Entries from a dataset:
——
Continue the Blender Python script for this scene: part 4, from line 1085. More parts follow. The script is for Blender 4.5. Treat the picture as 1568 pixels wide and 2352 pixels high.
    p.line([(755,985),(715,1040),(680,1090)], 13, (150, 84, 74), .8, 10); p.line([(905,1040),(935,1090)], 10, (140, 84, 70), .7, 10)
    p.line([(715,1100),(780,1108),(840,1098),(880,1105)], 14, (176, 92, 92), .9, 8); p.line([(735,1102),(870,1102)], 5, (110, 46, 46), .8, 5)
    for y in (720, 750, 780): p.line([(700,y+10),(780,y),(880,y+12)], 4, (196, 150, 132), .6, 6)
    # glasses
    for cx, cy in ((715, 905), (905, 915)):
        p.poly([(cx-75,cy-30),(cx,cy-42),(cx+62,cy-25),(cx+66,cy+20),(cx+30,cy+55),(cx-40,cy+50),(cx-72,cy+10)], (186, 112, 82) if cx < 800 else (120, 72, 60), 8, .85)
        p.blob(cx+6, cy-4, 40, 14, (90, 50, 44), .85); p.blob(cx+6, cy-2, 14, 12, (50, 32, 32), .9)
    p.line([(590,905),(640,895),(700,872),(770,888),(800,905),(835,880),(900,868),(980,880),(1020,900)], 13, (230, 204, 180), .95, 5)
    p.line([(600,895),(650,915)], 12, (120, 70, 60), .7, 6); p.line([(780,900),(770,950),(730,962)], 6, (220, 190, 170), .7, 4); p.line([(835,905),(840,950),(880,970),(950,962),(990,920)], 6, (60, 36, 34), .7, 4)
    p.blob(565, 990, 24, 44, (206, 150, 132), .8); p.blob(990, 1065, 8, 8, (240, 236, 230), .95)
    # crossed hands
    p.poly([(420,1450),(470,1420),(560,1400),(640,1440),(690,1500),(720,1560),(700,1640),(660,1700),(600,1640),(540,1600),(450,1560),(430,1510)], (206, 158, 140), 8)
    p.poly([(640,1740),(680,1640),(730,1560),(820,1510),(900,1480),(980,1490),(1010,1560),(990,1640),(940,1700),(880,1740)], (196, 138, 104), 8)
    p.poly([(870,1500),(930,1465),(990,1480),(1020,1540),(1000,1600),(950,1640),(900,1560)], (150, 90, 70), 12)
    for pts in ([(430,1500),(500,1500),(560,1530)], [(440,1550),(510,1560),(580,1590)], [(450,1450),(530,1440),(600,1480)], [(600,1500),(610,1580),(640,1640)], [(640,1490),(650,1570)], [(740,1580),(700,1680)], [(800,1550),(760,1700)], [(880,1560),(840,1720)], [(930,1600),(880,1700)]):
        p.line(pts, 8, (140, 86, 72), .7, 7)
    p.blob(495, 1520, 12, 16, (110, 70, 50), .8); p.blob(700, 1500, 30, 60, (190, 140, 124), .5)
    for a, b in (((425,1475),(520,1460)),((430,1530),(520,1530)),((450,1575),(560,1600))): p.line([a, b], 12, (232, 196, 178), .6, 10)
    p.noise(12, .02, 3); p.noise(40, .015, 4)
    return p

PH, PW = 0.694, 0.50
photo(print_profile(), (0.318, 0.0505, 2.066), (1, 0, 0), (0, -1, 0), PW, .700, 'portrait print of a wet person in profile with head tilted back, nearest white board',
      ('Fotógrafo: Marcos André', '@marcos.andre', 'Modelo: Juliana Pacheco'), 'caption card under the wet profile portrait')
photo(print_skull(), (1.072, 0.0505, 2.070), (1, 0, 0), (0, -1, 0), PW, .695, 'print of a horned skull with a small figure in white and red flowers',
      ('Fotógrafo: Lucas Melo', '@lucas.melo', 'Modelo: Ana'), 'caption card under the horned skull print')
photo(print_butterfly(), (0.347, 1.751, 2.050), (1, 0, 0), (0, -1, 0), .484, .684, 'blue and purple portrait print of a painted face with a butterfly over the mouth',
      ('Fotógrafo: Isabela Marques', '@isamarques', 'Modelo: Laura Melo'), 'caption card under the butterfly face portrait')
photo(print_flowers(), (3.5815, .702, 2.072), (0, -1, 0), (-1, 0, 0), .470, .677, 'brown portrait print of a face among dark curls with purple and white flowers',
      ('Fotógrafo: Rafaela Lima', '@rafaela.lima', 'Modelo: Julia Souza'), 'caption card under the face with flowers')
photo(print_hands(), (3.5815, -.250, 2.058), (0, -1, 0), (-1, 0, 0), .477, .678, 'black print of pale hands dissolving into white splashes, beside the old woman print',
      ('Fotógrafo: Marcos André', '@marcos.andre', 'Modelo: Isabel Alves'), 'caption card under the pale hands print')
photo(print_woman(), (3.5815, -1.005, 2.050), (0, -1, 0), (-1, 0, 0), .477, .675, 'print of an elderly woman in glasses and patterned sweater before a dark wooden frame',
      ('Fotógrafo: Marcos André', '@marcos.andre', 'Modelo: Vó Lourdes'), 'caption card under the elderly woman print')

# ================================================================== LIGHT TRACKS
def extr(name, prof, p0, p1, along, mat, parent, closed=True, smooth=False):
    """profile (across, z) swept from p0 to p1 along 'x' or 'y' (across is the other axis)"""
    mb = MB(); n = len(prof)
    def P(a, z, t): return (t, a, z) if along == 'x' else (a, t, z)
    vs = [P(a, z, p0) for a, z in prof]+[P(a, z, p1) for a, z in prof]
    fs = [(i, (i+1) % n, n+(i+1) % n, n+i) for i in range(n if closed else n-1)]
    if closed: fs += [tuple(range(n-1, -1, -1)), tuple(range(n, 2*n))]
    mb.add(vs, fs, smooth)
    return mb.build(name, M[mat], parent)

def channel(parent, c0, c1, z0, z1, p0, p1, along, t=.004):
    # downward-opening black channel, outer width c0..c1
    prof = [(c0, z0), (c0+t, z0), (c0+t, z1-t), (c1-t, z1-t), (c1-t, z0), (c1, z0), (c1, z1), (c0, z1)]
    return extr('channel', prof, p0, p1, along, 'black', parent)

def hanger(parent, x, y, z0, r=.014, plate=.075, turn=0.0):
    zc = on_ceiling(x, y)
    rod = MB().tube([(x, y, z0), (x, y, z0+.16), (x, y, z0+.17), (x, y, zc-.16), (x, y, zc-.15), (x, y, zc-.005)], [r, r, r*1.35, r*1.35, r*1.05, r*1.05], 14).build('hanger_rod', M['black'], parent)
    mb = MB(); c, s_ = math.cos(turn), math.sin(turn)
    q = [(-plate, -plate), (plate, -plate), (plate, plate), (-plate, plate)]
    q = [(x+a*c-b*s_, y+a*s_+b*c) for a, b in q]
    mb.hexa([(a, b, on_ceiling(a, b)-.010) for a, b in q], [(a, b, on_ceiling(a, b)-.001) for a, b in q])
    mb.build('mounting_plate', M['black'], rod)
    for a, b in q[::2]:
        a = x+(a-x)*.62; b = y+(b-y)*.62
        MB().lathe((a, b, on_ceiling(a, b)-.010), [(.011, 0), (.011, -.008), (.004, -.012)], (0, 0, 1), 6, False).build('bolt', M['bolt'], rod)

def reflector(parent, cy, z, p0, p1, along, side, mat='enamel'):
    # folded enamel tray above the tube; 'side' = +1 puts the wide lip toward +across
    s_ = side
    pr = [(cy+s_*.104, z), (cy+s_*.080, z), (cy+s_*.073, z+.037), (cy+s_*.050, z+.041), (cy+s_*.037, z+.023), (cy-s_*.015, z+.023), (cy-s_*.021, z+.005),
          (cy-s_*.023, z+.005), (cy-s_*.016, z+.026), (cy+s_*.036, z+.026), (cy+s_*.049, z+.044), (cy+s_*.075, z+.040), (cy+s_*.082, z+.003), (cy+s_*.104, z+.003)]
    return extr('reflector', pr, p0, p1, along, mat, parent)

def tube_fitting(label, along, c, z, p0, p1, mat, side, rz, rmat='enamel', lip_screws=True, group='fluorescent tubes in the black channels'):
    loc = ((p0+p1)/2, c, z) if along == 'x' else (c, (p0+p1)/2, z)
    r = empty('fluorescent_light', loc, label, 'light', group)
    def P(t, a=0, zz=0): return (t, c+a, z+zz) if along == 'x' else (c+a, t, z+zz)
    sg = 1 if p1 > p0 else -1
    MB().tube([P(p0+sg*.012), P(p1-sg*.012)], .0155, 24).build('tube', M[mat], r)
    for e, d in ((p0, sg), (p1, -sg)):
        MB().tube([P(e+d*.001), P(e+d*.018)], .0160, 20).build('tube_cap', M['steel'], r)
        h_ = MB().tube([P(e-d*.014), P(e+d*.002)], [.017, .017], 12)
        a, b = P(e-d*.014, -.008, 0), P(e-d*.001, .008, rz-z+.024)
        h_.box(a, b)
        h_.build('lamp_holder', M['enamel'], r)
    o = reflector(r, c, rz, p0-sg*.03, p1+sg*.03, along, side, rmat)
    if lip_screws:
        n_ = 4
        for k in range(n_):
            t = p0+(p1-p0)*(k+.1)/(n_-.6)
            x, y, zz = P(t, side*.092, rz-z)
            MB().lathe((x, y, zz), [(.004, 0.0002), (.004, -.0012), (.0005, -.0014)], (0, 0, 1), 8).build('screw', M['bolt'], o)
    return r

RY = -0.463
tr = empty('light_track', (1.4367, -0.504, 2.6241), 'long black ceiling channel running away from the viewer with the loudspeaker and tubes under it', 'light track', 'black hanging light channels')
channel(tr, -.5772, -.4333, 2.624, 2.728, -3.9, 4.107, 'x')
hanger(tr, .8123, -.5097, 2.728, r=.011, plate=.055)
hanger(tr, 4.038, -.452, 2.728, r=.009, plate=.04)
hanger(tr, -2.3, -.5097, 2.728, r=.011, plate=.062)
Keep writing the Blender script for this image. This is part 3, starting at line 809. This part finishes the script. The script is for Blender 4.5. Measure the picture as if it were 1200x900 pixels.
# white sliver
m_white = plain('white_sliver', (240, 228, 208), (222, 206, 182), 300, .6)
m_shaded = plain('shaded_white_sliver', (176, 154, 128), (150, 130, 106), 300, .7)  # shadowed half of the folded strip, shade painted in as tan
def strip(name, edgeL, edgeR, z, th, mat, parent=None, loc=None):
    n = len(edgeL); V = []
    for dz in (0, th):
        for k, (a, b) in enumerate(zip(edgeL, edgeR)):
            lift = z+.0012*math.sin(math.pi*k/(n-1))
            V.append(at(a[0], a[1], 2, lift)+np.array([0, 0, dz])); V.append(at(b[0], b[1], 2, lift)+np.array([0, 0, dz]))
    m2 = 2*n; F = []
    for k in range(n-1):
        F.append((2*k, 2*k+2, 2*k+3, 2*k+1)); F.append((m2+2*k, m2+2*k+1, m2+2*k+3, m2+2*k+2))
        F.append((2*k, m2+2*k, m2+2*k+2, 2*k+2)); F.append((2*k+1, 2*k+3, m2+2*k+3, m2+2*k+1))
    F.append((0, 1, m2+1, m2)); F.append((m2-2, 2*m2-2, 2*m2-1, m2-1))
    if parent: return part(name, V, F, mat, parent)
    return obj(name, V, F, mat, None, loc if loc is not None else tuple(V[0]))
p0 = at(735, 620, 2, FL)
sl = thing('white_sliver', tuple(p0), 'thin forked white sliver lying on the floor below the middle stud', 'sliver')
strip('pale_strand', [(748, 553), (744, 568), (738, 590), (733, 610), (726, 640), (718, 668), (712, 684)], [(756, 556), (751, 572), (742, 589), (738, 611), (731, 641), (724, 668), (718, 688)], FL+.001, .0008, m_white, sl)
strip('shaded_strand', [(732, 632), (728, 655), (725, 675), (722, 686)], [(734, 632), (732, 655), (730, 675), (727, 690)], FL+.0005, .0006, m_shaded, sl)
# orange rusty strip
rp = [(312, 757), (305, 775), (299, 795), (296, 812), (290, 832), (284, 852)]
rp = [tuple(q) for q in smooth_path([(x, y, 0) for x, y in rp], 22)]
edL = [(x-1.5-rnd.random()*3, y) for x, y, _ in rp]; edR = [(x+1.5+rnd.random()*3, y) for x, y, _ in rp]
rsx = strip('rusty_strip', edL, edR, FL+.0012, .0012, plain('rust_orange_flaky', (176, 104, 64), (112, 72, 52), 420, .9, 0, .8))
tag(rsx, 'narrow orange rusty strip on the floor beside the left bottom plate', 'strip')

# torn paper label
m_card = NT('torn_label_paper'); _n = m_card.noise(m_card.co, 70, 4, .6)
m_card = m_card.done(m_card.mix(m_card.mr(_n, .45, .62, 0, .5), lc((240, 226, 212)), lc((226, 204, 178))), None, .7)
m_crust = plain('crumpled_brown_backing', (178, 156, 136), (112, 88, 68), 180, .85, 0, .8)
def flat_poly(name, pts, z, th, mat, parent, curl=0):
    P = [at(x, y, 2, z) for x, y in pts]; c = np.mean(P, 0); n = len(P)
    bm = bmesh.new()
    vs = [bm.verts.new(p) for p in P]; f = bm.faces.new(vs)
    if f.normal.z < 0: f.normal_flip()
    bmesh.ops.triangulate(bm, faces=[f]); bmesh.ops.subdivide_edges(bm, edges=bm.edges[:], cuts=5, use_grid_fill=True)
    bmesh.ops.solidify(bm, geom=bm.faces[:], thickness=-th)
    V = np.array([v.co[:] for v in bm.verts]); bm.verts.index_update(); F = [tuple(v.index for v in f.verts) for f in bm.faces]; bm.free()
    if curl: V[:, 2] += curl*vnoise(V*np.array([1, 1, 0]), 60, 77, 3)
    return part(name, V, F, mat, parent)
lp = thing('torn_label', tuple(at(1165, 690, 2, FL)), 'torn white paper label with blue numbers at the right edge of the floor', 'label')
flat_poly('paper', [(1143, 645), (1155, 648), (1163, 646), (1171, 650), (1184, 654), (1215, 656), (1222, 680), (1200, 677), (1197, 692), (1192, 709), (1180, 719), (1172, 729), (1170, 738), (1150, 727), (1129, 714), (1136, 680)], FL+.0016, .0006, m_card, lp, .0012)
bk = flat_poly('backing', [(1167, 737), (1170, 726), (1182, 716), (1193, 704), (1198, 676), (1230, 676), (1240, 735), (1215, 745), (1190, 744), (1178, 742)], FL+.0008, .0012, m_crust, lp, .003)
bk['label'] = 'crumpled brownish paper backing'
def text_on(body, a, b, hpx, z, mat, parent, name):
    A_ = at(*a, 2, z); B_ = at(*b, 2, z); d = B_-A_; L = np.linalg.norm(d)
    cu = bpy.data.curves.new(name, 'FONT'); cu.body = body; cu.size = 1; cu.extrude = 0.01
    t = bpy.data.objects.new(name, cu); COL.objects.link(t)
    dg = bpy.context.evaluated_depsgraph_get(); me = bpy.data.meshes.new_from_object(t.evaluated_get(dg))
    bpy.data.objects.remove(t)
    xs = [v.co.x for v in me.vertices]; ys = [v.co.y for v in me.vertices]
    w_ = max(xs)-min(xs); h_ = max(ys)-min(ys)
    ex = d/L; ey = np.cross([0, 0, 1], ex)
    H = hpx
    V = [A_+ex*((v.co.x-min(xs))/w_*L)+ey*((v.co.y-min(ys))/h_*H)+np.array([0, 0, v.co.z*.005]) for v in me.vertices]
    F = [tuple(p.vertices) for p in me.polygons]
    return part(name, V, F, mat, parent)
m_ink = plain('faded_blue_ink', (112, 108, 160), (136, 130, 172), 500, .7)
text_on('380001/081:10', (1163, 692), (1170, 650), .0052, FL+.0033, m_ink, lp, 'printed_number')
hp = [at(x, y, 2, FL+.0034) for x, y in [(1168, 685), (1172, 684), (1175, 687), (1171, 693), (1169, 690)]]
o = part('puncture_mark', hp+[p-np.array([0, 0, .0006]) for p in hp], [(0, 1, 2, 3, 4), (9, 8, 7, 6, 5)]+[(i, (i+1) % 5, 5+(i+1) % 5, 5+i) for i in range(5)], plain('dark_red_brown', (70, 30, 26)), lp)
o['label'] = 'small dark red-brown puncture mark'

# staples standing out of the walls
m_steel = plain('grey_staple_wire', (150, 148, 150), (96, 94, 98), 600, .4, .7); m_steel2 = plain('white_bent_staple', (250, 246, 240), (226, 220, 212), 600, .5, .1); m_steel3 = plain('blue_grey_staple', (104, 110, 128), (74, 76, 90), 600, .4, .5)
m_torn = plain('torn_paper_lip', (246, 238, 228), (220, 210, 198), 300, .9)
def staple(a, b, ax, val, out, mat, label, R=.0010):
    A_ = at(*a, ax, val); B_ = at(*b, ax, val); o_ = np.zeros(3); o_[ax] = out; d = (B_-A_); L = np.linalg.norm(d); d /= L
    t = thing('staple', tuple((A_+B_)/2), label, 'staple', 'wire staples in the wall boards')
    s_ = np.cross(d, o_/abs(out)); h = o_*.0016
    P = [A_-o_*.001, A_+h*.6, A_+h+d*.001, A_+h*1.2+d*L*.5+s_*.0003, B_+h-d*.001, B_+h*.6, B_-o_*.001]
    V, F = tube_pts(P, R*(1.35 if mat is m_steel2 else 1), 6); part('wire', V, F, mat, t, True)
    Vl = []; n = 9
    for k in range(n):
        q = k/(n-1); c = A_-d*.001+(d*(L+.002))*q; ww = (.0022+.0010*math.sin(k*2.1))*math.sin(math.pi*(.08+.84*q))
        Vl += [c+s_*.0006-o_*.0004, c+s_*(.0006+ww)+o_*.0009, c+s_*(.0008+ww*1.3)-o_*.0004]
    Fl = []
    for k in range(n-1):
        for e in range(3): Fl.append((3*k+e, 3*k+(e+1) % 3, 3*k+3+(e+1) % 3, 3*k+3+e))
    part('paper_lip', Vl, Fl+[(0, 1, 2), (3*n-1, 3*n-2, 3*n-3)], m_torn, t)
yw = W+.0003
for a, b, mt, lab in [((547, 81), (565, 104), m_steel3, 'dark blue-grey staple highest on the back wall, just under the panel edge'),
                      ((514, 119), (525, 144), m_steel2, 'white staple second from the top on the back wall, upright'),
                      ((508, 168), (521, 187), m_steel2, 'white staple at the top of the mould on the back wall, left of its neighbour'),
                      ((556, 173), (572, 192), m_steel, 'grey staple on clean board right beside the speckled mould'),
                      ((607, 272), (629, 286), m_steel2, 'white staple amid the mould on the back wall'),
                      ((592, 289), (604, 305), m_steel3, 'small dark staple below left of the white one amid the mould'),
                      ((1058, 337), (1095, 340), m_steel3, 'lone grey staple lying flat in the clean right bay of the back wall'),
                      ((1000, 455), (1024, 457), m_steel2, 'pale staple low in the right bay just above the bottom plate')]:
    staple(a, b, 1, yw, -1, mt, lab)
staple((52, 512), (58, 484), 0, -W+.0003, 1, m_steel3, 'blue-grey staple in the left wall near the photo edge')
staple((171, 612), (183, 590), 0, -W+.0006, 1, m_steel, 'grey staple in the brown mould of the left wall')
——
→ **EXERCISE INSTRUCTIONS**
Among the entries above, locate the lines containing "Keep writing the" and "tag(rsx, 'narrow orange", and transcribe exactly those two lines and all lines between.

→ **ANSWER TO THIS PROBLEM**
Keep writing the Blender script for this image. This is part 3, starting at line 809. This part finishes the script. The script is for Blender 4.5. Measure the picture as if it were 1200x900 pixels.
# white sliver
m_white = plain('white_sliver', (240, 228, 208), (222, 206, 182), 300, .6)
m_shaded = plain('shaded_white_sliver', (176, 154, 128), (150, 130, 106), 300, .7)  # shadowed half of the folded strip, shade painted in as tan
def strip(name, edgeL, edgeR, z, th, mat, parent=None, loc=None):
    n = len(edgeL); V = []
    for dz in (0, th):
        for k, (a, b) in enumerate(zip(edgeL, edgeR)):
            lift = z+.0012*math.sin(math.pi*k/(n-1))
            V.append(at(a[0], a[1], 2, lift)+np.array([0, 0, dz])); V.append(at(b[0], b[1], 2, lift)+np.array([0, 0, dz]))
    m2 = 2*n; F = []
    for k in range(n-1):
        F.append((2*k, 2*k+2, 2*k+3, 2*k+1)); F.append((m2+2*k, m2+2*k+1, m2+2*k+3, m2+2*k+2))
        F.append((2*k, m2+2*k, m2+2*k+2, 2*k+2)); F.append((2*k+1, 2*k+3, m2+2*k+3, m2+2*k+1))
    F.append((0, 1, m2+1, m2)); F.append((m2-2, 2*m2-2, 2*m2-1, m2-1))
    if parent: return part(name, V, F, mat, parent)
    return obj(name, V, F, mat, None, loc if loc is not None else tuple(V[0]))
p0 = at(735, 620, 2, FL)
sl = thing('white_sliver', tuple(p0), 'thin forked white sliver lying on the floor below the middle stud', 'sliver')
strip('pale_strand', [(748, 553), (744, 568), (738, 590), (733, 610), (726, 640), (718, 668), (712, 684)], [(756, 556), (751, 572), (742, 589), (738, 611), (731, 641), (724, 668), (718, 688)], FL+.001, .0008, m_white, sl)
strip('shaded_strand', [(732, 632), (728, 655), (725, 675), (722, 686)], [(734, 632), (732, 655), (730, 675), (727, 690)], FL+.0005, .0006, m_shaded, sl)
# orange rusty strip
rp = [(312, 757), (305, 775), (299, 795), (296, 812), (290, 832), (284, 852)]
rp = [tuple(q) for q in smooth_path([(x, y, 0) for x, y in rp], 22)]
edL = [(x-1.5-rnd.random()*3, y) for x, y, _ in rp]; edR = [(x+1.5+rnd.random()*3, y) for x, y, _ in rp]
rsx = strip('rusty_strip', edL, edR, FL+.0012, .0012, plain('rust_orange_flaky', (176, 104, 64), (112, 72, 52), 420, .9, 0, .8))
tag(rsx, 'narrow orange rusty strip on the floor beside the left bottom plate', 'strip')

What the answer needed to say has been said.